The new Guidelines no longer require that where there is provision for an arbitrated outcome that the clause contain an express limitation that any outcome not be inconsistent with the Code and Guidelines.

Employers should consider what dispute settlement provisions they will seek to include in future Enterprise Agreements as a part of their overall strategy for managing workplace issues.

Good Faith Bargaining

The new Guidelines expressly state that all parties must demonstrate good faith when bargaining which is consistent with the Good Faith Bargaining provisions included in the Fair Work Act 2009.

Security of Payments

The new Guidelines contain a new section dealing with security of payment which requires that parties make payments in a timely manner and settle any disputes over payments in a reasonable, timely and cooperative manner. This is likely to include payments to employees and subcontractors.

Employers may find that a protracted dispute with a union over whether all payments have been made to employees under applicable industrial instruments results in a breach of the Code and Guidelines.

Preference for Companies

The Government will be able to give preference to companies that demonstrate a commitment to training as well as companies that demonstrate a commitment to increasing the participation of women in the industry or the creation of jobs for indigenous employees.

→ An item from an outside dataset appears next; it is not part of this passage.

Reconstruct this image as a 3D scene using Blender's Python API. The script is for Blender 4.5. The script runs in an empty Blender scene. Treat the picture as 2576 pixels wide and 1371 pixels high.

This change will encourage construction and building employers to increase their equal opportunity and employee development efforts to provide an edge in bidding for Government funded projects

What should Employers do?

Employers who are seeking to be Code compliant should carefully review their industrial instruments and practices to ensure that they remain Code compliant after 1 August 2009.

In particular Employers should ensure that they fully understand their legal obligations concerning union right of entry and that their site managers are properly trained in this area.

The content of this article is intended to provide a general guide to the subject matter. Specialist advice should be sought about your specific circumstances.